Abstract:
East African Portland Cement limited runs an energy intensive plant in terms of both
electrical and thermal energy. The average specific power consumption for EAPCC plant
is 111 KWh/ton of cement with an average peak demand of 9.7 MW. The high cost of
electric power at 0.14 USD/KWh results into very high cost of production that
significantly lowers the company's profit margin and limits its competitive advantage.
The generation of electrical power from waste heat recovery would reduce the electricity
power bill through partially substituting the power procured from the national grid.
The research thesis's main objective was to determine the thermal energy in hot waste
gases from the clinkering process and design steam generators for the waste heat
recovery plant for conversion of thermal energy to electrical energy and evaluate its
economic feasibility. The research employed gas dynamic theories and fundamentals for
quantifying the waste gases vented into the environment and their parameters after which
the thermodynamic knowledge was employed for determination of the heat energy
content and eventually employed the energy theory in converting the computed thermal
energy into potential electrical energy and utilized the obtained results in sizing and
designing the boilers for the waste heat recovery plant. The research thesis required
utilization of specific gas handling tools for field data collection and analysis.
The research thesis evaluated the potential that the plant has for generating electrical
power from the hot waste gases vented into the atmosphere. It was found out that the
plant has the net potential to generate 2.89 MWh of electrical power which reduces the
company monthly electric power bill by 32.68%. The thesis recommends the installation
of a steam rankine cycle for the generating plant. The research thesis designed the steam
boilers for the waste heat recovery plant for conversion of thermal energy to electrical
energy and selected a commercial steam turbine for the waste heat recovery power plant.
Lastly, the researcher evaluated the economic feasibility of the waste heat recovery plant
and established that the designed plant would have a simple payback period of 2.69 years.

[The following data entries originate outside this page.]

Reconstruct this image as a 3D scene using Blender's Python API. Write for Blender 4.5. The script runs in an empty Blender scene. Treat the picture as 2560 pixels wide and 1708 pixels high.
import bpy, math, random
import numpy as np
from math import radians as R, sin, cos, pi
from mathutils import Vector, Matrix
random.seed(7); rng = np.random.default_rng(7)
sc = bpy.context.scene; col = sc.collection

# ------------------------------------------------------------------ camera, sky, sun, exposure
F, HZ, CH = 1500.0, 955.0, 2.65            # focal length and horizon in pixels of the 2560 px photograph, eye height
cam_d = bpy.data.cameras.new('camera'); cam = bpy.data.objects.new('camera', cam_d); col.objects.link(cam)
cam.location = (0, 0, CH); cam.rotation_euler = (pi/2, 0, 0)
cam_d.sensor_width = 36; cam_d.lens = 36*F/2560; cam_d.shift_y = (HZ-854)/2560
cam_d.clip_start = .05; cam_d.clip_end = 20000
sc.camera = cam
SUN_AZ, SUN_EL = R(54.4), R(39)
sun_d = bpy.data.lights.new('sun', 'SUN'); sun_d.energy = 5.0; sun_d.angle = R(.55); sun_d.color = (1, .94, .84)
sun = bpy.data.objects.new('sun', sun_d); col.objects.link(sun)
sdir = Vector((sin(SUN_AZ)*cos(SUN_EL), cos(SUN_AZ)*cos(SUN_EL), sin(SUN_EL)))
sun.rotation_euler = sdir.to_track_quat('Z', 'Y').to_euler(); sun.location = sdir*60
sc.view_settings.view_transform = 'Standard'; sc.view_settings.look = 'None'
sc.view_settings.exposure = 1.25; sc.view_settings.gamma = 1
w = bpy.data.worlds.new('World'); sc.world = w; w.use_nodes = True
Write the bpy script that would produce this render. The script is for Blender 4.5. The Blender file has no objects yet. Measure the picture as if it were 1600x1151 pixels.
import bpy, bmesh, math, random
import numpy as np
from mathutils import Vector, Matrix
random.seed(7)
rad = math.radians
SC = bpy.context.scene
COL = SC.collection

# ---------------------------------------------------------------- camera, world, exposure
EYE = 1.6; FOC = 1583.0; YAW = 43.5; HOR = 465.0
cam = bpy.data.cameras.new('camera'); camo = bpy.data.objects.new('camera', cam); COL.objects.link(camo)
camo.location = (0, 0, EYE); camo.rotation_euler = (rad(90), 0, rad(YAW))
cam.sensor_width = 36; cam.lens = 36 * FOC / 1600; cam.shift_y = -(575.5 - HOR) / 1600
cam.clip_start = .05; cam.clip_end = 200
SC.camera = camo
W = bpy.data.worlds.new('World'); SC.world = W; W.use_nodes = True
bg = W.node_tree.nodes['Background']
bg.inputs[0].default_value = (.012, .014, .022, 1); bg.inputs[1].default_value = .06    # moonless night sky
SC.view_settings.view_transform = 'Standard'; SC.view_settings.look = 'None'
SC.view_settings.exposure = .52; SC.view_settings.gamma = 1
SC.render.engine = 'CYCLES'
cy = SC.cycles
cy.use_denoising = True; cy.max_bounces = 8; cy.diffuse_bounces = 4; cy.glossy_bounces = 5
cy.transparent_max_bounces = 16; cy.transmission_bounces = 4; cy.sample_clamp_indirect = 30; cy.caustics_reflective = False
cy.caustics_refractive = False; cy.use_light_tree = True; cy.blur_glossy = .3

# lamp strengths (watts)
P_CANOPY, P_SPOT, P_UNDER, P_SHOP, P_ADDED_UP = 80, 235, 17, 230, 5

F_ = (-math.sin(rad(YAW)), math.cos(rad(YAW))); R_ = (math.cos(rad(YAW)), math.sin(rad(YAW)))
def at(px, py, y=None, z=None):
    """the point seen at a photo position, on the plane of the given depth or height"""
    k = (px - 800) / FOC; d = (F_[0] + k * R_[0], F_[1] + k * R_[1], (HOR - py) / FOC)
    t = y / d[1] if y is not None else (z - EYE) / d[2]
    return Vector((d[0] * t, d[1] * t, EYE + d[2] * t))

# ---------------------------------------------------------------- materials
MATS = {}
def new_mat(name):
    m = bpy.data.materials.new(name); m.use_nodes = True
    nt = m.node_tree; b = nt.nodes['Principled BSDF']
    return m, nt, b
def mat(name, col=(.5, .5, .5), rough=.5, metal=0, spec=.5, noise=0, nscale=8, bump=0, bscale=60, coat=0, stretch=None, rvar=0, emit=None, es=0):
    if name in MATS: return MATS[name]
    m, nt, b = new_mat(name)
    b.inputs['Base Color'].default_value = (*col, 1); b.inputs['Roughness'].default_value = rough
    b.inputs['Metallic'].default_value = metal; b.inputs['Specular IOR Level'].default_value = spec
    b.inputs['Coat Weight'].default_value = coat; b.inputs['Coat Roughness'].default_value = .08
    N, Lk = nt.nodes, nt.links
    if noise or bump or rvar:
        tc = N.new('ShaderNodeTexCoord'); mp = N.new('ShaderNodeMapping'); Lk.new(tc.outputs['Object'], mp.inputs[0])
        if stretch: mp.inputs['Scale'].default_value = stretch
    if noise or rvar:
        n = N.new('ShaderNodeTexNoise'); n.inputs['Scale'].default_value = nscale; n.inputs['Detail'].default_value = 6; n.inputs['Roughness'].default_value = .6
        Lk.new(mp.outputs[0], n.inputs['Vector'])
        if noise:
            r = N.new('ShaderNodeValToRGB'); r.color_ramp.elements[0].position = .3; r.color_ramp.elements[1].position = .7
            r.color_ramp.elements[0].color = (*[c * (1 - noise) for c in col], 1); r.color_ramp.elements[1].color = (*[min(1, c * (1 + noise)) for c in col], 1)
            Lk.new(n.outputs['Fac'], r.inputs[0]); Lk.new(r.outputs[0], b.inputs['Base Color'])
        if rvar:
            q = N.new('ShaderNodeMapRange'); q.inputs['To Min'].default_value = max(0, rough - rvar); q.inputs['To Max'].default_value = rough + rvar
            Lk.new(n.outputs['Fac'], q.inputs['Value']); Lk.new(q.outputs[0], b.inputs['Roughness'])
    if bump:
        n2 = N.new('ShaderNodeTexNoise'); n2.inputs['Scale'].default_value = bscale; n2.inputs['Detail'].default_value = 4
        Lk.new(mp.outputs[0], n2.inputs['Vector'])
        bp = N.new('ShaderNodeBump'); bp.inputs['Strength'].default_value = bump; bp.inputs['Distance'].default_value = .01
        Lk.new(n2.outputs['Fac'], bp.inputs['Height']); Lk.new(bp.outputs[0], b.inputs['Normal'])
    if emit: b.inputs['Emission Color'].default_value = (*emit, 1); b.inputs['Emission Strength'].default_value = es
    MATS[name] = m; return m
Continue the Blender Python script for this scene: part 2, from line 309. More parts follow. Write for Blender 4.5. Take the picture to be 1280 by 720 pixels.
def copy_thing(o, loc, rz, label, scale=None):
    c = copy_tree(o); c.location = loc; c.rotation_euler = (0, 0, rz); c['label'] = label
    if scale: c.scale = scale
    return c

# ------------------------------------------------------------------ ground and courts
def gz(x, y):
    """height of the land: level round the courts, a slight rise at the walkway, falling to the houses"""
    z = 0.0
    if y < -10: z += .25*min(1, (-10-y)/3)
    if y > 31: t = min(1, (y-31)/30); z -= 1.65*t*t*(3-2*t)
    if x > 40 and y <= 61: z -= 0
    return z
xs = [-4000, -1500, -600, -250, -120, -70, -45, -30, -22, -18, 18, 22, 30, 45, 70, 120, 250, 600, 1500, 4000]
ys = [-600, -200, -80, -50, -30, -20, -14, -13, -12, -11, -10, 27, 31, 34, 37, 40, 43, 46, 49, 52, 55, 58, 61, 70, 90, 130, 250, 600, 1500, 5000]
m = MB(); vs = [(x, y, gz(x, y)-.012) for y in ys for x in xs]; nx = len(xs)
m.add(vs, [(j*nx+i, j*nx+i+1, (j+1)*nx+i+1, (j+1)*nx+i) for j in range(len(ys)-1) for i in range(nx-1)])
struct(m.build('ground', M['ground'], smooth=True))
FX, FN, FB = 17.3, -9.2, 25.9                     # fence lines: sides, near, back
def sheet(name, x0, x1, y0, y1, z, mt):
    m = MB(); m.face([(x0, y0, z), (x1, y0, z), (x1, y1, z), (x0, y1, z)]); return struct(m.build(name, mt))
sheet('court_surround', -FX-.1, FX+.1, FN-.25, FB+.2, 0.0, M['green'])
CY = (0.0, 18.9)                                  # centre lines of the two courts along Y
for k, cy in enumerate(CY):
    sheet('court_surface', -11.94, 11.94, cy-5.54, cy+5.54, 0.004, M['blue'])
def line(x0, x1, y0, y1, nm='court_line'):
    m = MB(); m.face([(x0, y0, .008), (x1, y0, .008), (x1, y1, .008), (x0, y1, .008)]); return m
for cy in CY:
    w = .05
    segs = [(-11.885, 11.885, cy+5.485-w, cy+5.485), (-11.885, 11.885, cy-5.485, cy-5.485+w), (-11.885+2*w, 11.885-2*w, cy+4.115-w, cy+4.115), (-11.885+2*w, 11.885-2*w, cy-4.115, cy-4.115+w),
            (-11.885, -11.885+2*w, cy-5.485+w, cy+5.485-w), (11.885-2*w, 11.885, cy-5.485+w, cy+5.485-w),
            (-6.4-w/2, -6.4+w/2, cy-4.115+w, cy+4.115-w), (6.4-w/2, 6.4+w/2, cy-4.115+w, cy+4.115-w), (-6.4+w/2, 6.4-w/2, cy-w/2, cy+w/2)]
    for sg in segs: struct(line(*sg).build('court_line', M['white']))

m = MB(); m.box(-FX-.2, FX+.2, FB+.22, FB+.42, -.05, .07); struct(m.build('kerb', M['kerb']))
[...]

The design steam output from the steam boilers was at 5 bars and at a temperature of
230°C with a combined production capacity of 20.44 tonnes /hour. A commercial low
parameter steam turbine (model S3-05), to suit the calculated optimum conditions of 5
bars and 230°C was selected for the waste heat recovery plant. This research work
contributed to theory by employing the various industrial engineering concepts,
thermodynamic as well as heat transfer to develop flow calculation sheets, energy
balance tools that enabled the researcher to accurately quantify the amount of thermal
energy contained in the waste gases from the kiln. This could be applied for the various
units within a cement plant and across a waste heat recovery power plant.